Improve description of %a format.
The description of the %a/%A specifiers in the printf(3) man page
could stand some improvement. In particular, it is not clear from the
current document what base is used for the "p±d" part of the format.
It can be inferred from the nature of %a that the base should be a power
of two. And it can be further inferred from the nature of hexadecimal
floating-point literals in C (as specified by C99 and later) that the
base must exactly be the number two, but it would be helpful for the
printf(3) man page to state this explicitly. My first expectation when
reading the man page was that the exponent would be taken in base 16;
after experimentation my second thought was that it would be base
FLT_RADIX (which is 2 on IEEE 754 floating-point systems, but 16 on
S/390).

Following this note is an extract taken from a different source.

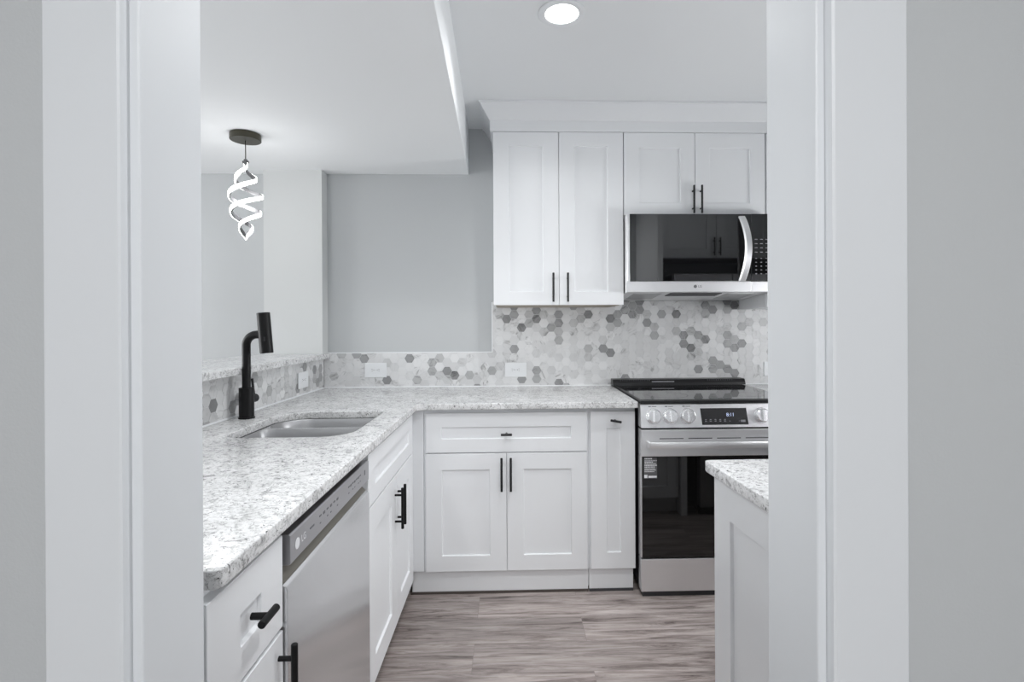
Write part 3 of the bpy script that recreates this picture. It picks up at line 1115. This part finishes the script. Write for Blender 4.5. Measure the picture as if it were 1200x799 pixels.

Only by going back to the standard [1] could I determine that
the exponent in p-notation must always be taken from a base of 2.
Link: [1] POSIX.1-2024 <https://pubs.opengroup.org/onlinepubs/
9799919799/functions/printf.html>
Cc: Jonathan Wakely <jwakely@redhat.com>
Signed-off-by: Ken Pizzini <ken@gnu.org>
Message-ID: <
b932f13642502e063ef139d57b8f3c496023bf4a.
1731707666.git.ken@gnu.org>
Signed-off-by: Alejandro Colomar <alx@kernel.org>
.IR double .
The digit before the radix point is unspecified for nonnormalized
numbers, and nonzero but otherwise unspecified for normalized numbers.
-The exponent always contains at least one
-digit; if the value is zero, the exponent is 0.
+The exponent,
+.IR d ,
+is the appropriate exponent of 2 expressed as a decimal integer;
+it always contains at least one digit;
+if the value is zero, the exponent is 0.